On Friday, I put bites of cheddar on small chunks of bread, and I read the updates from practice at Consol Energy Center. I played the song again at my desk, and for a little while, I chewed, and I listened, and I was grateful.

06 October 2014

give me stitches

I have the luxury of being able to write this from the sweatpants-clad comfort of fall break. For two days, students are (theoretically) able to study and prepare for the mid-term onslaught, and professors are (theoretically) able to grade and prepare for the same. I've been doing my part, trundling pretty happily through English literature exams and Beowulf papers and composition papers predicated on students arguing for which single track to include on a Golden Record single. (The idea for that paper came after reading Elena Passarello's essay "Space Oddity," in Let Me Clear My Throat.) It's good reading, especially when I get to learn about new music, and extra-especially in these occasions:
In the in-between, I've slept more than I usually do, and I've watched as much baseball as I can, and I've knit. I'm reaching the point on a project I've been working on for more than a year where it is actually becoming itself. For all of my various organizational obsessions, I'm a poorly organized knitter. I don't plan yarn purchases for specific projects. I have a Ravelry queue of more than a hundred patterns, and I can safely say I'm not really intending to knit most of them. So when I began the Virelai Ancien wrap, it was mostly an experiment in ridiculousness, and I more or less accepted that it was going to pattern on in shifting shades of blue and green forever. But I've finally reached the end of the colors I had put aside for it, and I'm very nearly ready to begin the border. I'm still trying to decide on what I'll do around the edge—surely black—but it's reaching that point where the edging is becoming a reality. It's something I'll need to do soon. And like the process of finishing a novel draft, once the end came into sight, I felt this barreling feeling. I couldn't stop.

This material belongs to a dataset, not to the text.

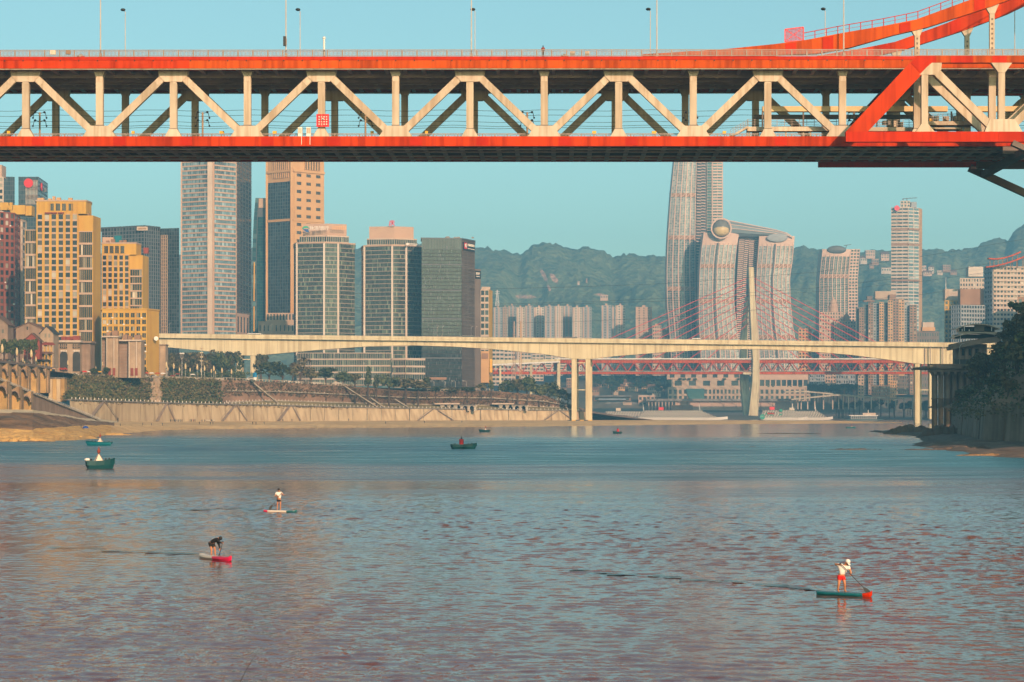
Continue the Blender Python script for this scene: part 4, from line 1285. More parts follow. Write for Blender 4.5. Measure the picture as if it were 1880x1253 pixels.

an entrelac blanket in various shades of blue and green
Entrelac. All of the entrelac.
Which meant that I've probably spent something close to thirty hours knitting since I came home on Friday, which is roughly 1000% more knitting than I usually do in a given three-day span. Which has precipitated me needing to dig out the wrist braces I bought back in the dissertation days.

hand in a wrist brace atop a book
Andrea Barrett's story collection, Archangel, is pretty great, though.
I'm wearing them now, and I wore them as I graded this morning, fully anticipating that I will spend all of the night's MLB playoff action knitting. I will do that even though I know it's going to hurt—
(Read this by Kyle Beachy wherein he talks about pain and acknowledgement far more gracefully and pointedly than I do here.)
—and tomorrow, when I have another morning of typing and grading ahead of me. At night, I will put my hand under my pillow because the weight of my head holds my wrist flat, and the eventual warmth will feel good. And I will probably knit more tomorrow because I'm close to the end and I'm excited, and the project isn't of such a complex nature that I'd screw it up by continuing to work on it.

The barreling feeling gets me in trouble at the end of writing projects. I finished a draft of a short story today, and I wasn't even out of the shower before I figured out that I'd rushed the ending. I made myself spend longer on breakfast, making a Fancy Coffee in my own kitchen (because leftover salted caramel and some frothed milk never hurt anyone) and eating my toast before I went back to the computer. I fixed it then, and there was still that heady little buzz of finished finished! when I closed the file and got on with today's grading.

The story is short by my usual standards, just over 3,000 words, and I'm doing my best to wait at least a day before looking at it again. Wisdom says I should wait longer. If a story is a small wound—and for me, they usually are, painful in so many ways—I should let the whole thing heal, wait for the work's edges to become whole before I look again. Then I'll see what's gone right and what might need to be opened again, where the stitches went awry.